Die Tiere sprechen nicht. Sie klagen nicht. Sie bleiben zu alledem stumm. Das haben Werke wie Tiere gemein: Sie reden nicht, sie zeigen still. Aber sie zeigen sich uns Menschen, wie wir sie erkennen und ansehen sollen: frei. Warum achten wir sie nicht? Die Würde der Tiere ist offenbar trotz Artikel 20a GG jederzeit und ubiquitär antastbar. Am Umgang mit den Tieren wird unsere Epoche sich messen müssen. Und ja: es gibt Nutztiere, die haben zu tun. Dann gibt es Luxustiere, die haben es gut. Und da gibt es die Wildtiere, die sind wie Waschbär, Wildgans und Wolf zum Abschuss frei gegeben: Jagdwild ohne Lobby! Jäger indes stellen darob - sie schwimmen gern, meist und sooft mit dem Strom - nicht immer eine üble Lobby für sich. Dem Jäger im Bild warf man vor, er habe Wildvögel leiden lassen, was für sein zartes Gemüt zu viel war. Er beging Suizid: Es war üble Nachrede.

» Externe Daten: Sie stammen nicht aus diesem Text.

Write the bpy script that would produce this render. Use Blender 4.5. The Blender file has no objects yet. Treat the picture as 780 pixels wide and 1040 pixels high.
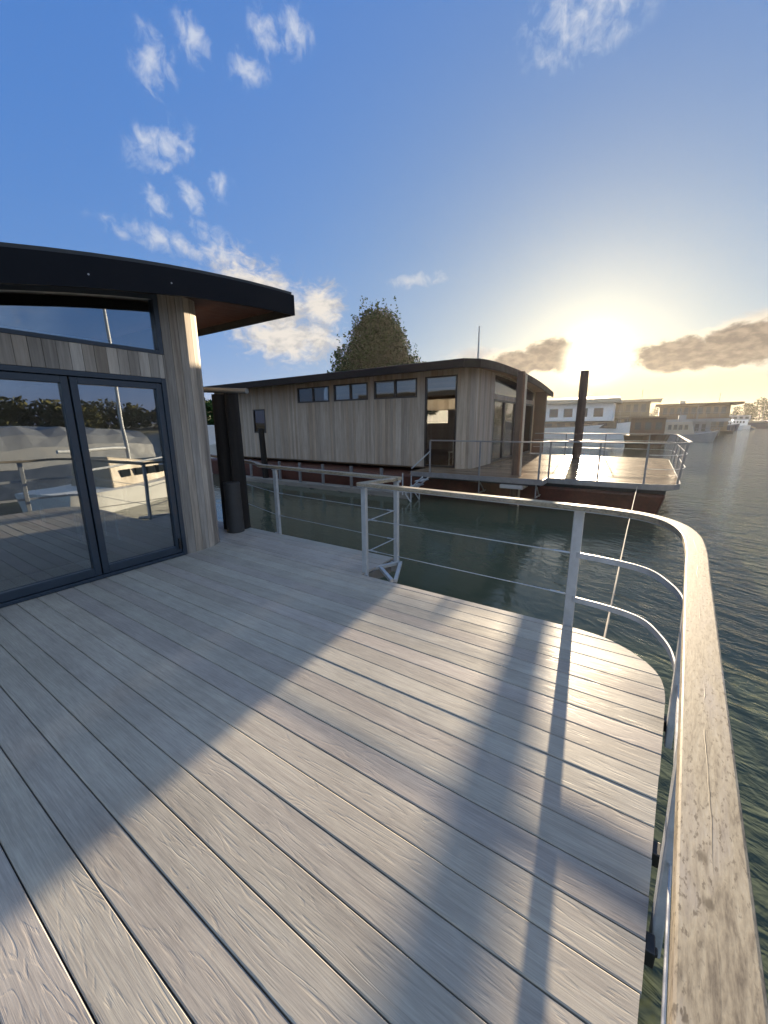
import bpy, math, random
from mathutils import Vector, Matrix
random.seed(7)
R = math.radians
sc = bpy.context.scene
col = sc.collection
PI = math.pi

# ------------------------------------------------------------------ camera
cam_d = bpy.data.cameras.new('camera')
cam = bpy.data.objects.new('camera', cam_d); col.objects.link(cam)
PITCH, ROLL, YAW = R(12.8), R(0.5), R(33.4)
_fh = Vector((-math.sin(YAW), math.cos(YAW), 0)); _rt = Vector((math.cos(YAW), math.sin(YAW), 0)); _z = Vector((0, 0, 1))
_f = _fh*math.cos(PITCH) - _z*math.sin(PITCH); _u0 = _z*math.cos(PITCH) + _fh*math.sin(PITCH)
_r = _rt*math.cos(ROLL) - _u0*math.sin(ROLL); _u = _u0*math.cos(ROLL) + _rt*math.sin(ROLL)
M4 = Matrix((( _r.x, _u.x, -_f.x, 0), (_r.y, _u.y, -_f.y, 0), (_r.z, _u.z, -_f.z, 1.6), (0, 0, 0, 1)))
cam.matrix_world = M4
cam_d.sensor_width = 36; cam_d.sensor_fit = 'AUTO'; cam_d.lens = 395/1040*36
cam_d.clip_start = 0.02; cam_d.clip_end = 6000
sc.camera = cam

# ------------------------------------------------------------------ light, sky, exposure
SUN_AZ, SUN_EL = R(-6.4), R(7.5)
SUNV = Vector((math.sin(SUN_AZ)*math.cos(SUN_EL), math.cos(SUN_AZ)*math.cos(SUN_EL), math.sin(SUN_EL)))
sc.view_settings.view_transform = 'Standard'; sc.view_settings.look = 'None'
sc.view_settings.exposure = 2.3; sc.view_settings.gamma = 1; sc.view_settings.use_curve_mapping = False
SKY_STRENGTH = 0.05

ld = bpy.data.lights.new('sun', 'SUN'); ld.energy = 5.0; ld.angle = R(0.7); ld.color = (1.0, 0.80, 0.55)
lo = bpy.data.objects.new('sun', ld); col.objects.link(lo)
lo.rotation_euler = SUNV.to_track_quat('Z', 'Y').to_euler(); lo.location = (0, 40, 30)

class NT:
    """tiny node helper"""
    def __init__(s, tree): s.t = tree; s.n = tree.nodes; s.l = tree.links
    def new(s, typ, **kw):
        n = s.n.new(typ)
        for k, v in kw.items(): setattr(n, k, v)
        return n
    def put(s, sock, v):
        if isinstance(v, bpy.types.NodeSocket): s.l.new(v, sock)
        elif v is not None: sock.default_value = v
    def math(s, op, a, b=None, c=None, clamp=False):
        n = s.new('ShaderNodeMath', operation=op); n.use_clamp = clamp
        s.put(n.inputs[0], a); s.put(n.inputs[1], b)
        if c is not None: s.put(n.inputs[2], c)
        return n.outputs[0]
    def vmath(s, op, a, b=None):
        n = s.new('ShaderNodeVectorMath', operation=op); s.put(n.inputs[0], a); s.put(n.inputs[1], b)
        return n.outputs['Value'] if op in ('DOT_PRODUCT', 'LENGTH', 'DISTANCE') else n.outputs[0]
    def mix(s, fac, a, b, blend='MIX'):
        n = s.new('ShaderNodeMix', data_type='RGBA', blend_type=blend)
        s.put(n.inputs[0], fac); s.put(n.inputs[6], a); s.put(n.inputs[7], b); return n.outputs[2]
    def ss(s, v, a, b, c=0.0, d=1.0):
        n = s.new('ShaderNodeMapRange', interpolation_type='SMOOTHSTEP'); n.clamp = True
        s.put(n.inputs[0], v); s.put(n.inputs[1], a); s.put(n.inputs[2], b); s.put(n.inputs[3], c); s.put(n.inputs[4], d); return n.outputs[0]
    def noise(s, vec, scale, detail=4, rough=0.55, dist=0.0):
        n = s.new('ShaderNodeTexNoise'); s.put(n.inputs['Vector'], vec)
        n.inputs['Scale'].default_value = scale; n.inputs['Detail'].default_value = detail
        n.inputs['Roughness'].default_value = rough; n.inputs['Distortion'].default_value = dist
        return n.outputs[0]
    def scale(s, vec, sx, sy, sz):
        n = s.new('ShaderNodeVectorMath', operation='MULTIPLY'); s.put(n.inputs[0], vec); n.inputs[1].default_value = (sx, sy, sz); return n.outputs[0]
    def comb(s, x, y, z):
        n = s.new('ShaderNodeCombineXYZ'); s.put(n.inputs[0], x); s.put(n.inputs[1], y); s.put(n.inputs[2], z); return n.outputs[0]
    def sep(s, v):
        n = s.new('ShaderNodeSeparateXYZ'); s.put(n.inputs[0], v); return n.outputs
    def ramp(s, v, stops):
        n = s.new('ShaderNodeValToRGB'); s.put(n.inputs[0], v); e = n.color_ramp.elements
        while len(e) < len(stops): e.new(0.5)
        for q, (p, c) in zip(e, stops): q.position = p; q.color = (*c, 1)
        return n.outputs[0]

w = bpy.data.worlds.new('World'); sc.world = w; w.use_nodes = True
W = NT(w.node_tree); W.n.clear()
wout = W.new('ShaderNodeOutputWorld'); bg = W.new('ShaderNodeBackground'); bg.inputs[1].default_value = SKY_STRENGTH
W.l.new(bg.outputs[0], wout.inputs[0])
sky = W.new('ShaderNodeTexSky', sky_type='NISHITA'); sky.sun_disc = False
sky.sun_elevation = SUN_EL; sky.sun_rotation = SUN_AZ; sky.air_density = 1.0; sky.dust_density = 0.6; sky.ozone_density = 2.5
dirv = W.vmath('NORMALIZE', W.new('ShaderNodeTexCoord').outputs['Generated'])
dx, dy, dz = W.sep(dirv)
az = W.math('MULTIPLY', W.math('ARCTAN2', dx, dy), 180/PI)
el = W.math('MULTIPLY', W.math('ARCSINE', dz), 180/PI)
ang = W.math('MULTIPLY', W.math('ARCCOSINE', W.math('MINIMUM', W.vmath('DOT_PRODUCT', dirv, tuple(SUNV)), 0.999999)), 180/PI)
skyc = W.mix(1.0, sky.outputs[0], (0.80, 0.98, 1.30, 1), 'MULTIPLY')
hs = W.new('ShaderNodeHueSaturation'); hs.inputs['Saturation'].default_value = 1.15; W.put(hs.inputs['Color'], skyc); skyc = hs.outputs[0]
near = W.math('EXPONENT', W.math('MULTIPLY', ang, -1/14.0))          # closeness to the sun
# evens the sky out, each colour by its own power
sr, sg, sb_ = W.sep(skyc)
skyc = W.comb(W.math('MULTIPLY', W.math('POWER', sr, 0.46), 0.86), W.math('MULTIPLY', W.math('POWER', sg, 0.40), 1.02), W.math('MULTIPLY', W.math('MULTIPLY', W.math('POWER', sb_, 0.15), W.ss(ang, 8, 50, 0.84, 1.0)), 2.15))
# bright air round the sun and along the horizon below it
g1 = W.math('MULTIPLY', W.math('EXPONENT', W.math('MULTIPLY', W.math('POWER', W.math('DIVIDE', ang, 2.2), 2.0), -1.0)), 30.0)
g2 = W.math('MULTIPLY', W.math('EXPONENT', W.math('MULTIPLY', ang, -1/6.0)), 3.6)
gs = W.math('ADD', g1, g2)
glow = W.mix(1.0, (1, 0.79, 0.43, 1), W.comb(gs, gs, gs), 'MULTIPLY')
skyc = W.mix(1.0, skyc, glow, 'ADD')
hb_ = W.math('MULTIPLY', W.math('EXPONENT', W.math('MULTIPLY', W.math('POWER', W.math('DIVIDE', W.math('SUBTRACT', el, 2.5), 3.0), 2.0), -1.0)), W.math('EXPONENT', W.math('MULTIPLY', W.math('POWER', W.math('DIVIDE', W.math('SUBTRACT', az, -3.0), 19.0), 2.0), -1.0)))
skyc = W.mix(hb_, skyc, (3.9, 3.0, 1.35, 1))
# clouds: ragged patches of noise, each kept to its own part of the sky (azimuth, elevation, half sizes, kind)
def patch(a0, e0, ra, re, tilt=0.0):
    da = W.math('SUBTRACT', az, a0); de = W.math('SUBTRACT', el, e0)
    c, s_ = math.cos(R(tilt)), math.sin(R(tilt))
    u = W.math('ADD', W.math('MULTIPLY', da, c), W.math('MULTIPLY', de, s_)); v = W.math('SUBTRACT', W.math('MULTIPLY', de, c), W.math('MULTIPLY', da, s_))
    d = W.math('SQRT', W.math('ADD', W.math('POWER', W.math('DIVIDE', u, ra), 2.0), W.math('POWER', W.math('DIVIDE', v, re), 2.0)))
    return W.math('SUBTRACT', 1.0, d)
def union(ps):
    m = ps[0]
    for p in ps[1:]: m = W.math('MAXIMUM', m, p)
    return m
skyvec = W.comb(W.math('MULTIPLY', az, 0.1), W.math('MULTIPLY', el, 0.16), 0.0)
n_big = W.noise(skyvec, 3.0, 7, 0.6, 0.3); n_wisp = W.noise(skyvec, 4.2, 7, 0.62, 1.2)
CUM = [(-11.2, 8.2, 5.4, 2.9), (-15.5, 7.6, 5.0, 2.2), (2.2, 7.2, 6.2, 2.7), (7.6, 7.6, 6.5, 3.0), (13.5, 8.4, 7.0, 3.4), (24, 8, 9, 3.0)]
SOFT = [(-48.5, 15.0, 10.5, 5.2, -28), (-46.0, 11.2, 9.0, 4.2, -5), (-41.5, 15.0, 4.0, 3.5, 0), (-20.0, 8.4, 6.0, 1.7, 0), (9.0, 9.8, 5, 1.2, 0), (44, 26, 24, 20, 0), (95, 14, 26, 7, 0), (140, 20, 24, 9, 0)]  # tallest patch: unseen cloud added to brighten the water on the right
WISP = [(-59.0, 28.0, 5.2, 2.6, 22), (-52.8, 26.0, 1.8, 2.0, 40), (-60.0, 23.4, 2.2, 1.7, -45), (-56.4, 24.6, 3.0, 1.4, -45), (-60.0, 20.2, 8.0, 1.7, -8), (-54.0, 20.0, 4.5, 2.6, -40), (-58.8, 33.8, 3.0, 3.0, 60),
        (-54.6, 36.0, 2.0, 2.6, 60), (-43.3, 37.8, 2.8, 2.2, 0), (-46.6, 37.4, 2.6, 2.2, -30), (-49.0, 35.0, 3.2, 1.8, 0), (-9.5, 37.4, 10.0, 4.4, 8), (-28.6, 17.9, 5.0, 1.2, 4), (100, 10, 30, 4, 0)]
n_fine = W.noise(W.comb(W.math('MULTIPLY', az, 0.1), W.math('MULTIPLY', el, 0.10), 0.0), 6.5, 6, 0.58, 0.45)
n_core = W.noise(W.comb(W.math('MULTIPLY', az, 0.1), W.math('MULTIPLY', el, 0.2), 0.0), 7.0, 6, 0.55, 0.1)
mc = union([patch(*q) for q in CUM]); mw = union([patch(*q) for q in WISP]); ms = union([patch(*q) for q in SOFT])
dc = W.ss(W.math('ADD', W.math('MULTIPLY', mc, 1.25), W.math('MULTIPLY', W.math('SUBTRACT', n_big, 0.5), 1.3)), 0.0, 0.62)
dw = W.math('MULTIPLY', W.ss(W.math('ADD', W.math('MULTIPLY', mw, 0.60), W.math('MULTIPLY', W.math('SUBTRACT', n_fine, 0.52), 1.7)), 0.0, 0.85), 0.72)
dw = W.math('MULTIPLY', dw, W.ss(mw, 0.0, 0.35))
dsf = W.math('MULTIPLY', W.ss(W.math('ADD', W.math('MULTIPLY', ms, 1.15), W.math('ADD', W.math('MULTIPLY', W.math('SUBTRACT', n_wisp, 0.5), 1.5), W.math('MULTIPLY', W.math('SUBTRACT', n_fine, 0.5), 0.5))), 0.05, 0.85), 0.92)
rim = W.mix(near, (3.2, 3.0, 2.7, 1), (7.0, 5.5, 3.1, 1))
core = W.mix(W.ss(n_core, 0.38, 0.66), (0.85, 0.66, 0.52, 1), (1.75, 1.35, 1.0, 1))
ccol = W.mix(W.ss(dc, 0.45, 1.0), rim, core)
wcol = W.mix(W.ss(el, 8, 24), (3.2, 2.85, 2.35, 1), (3.0, 3.15, 3.4, 1))
skyc = W.mix(dw, skyc, wcol)
scol = W.mix(W.ss(n_big, 0.42, 0.60), (3.6, 3.3, 2.9, 1), (2.35, 2.25, 2.15, 1))
skyc = W.mix(dsf, skyc, scol)
skyc = W.mix(W.math('MULTIPLY', dc, W.ss(ang, 1.8, 4.6, 0.25, 0.96)), skyc, ccol)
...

Achtung und der Respekt vor der Natur fehlen indes überall auf der Welt. Die Umwelt geht so vor die Hunde. Die Krone der Schöpfung gibt sich oft ätzend und armselig. Überall herrscht die große Ungerührtheit. Zum Teufel mit dieser Ungerührtheit. Woher rührt und vor allem wohin führt diese Brutalität in der Tierhaltung und jene Bestialität in der Zerstörung von Lebensraum. Wer führt Krieg gegen wen? Die Ausstellung zeigt uns letzte Idyllen, die wir fraglos im Auge haben, sowie das Scheitern im Dialog zwischen Mensch und Tier, das fraglich bleibt. Die Sichtweisen sind prominent und reichen von Paul Almasy über Roger Ballen bis hin zu Max Baur.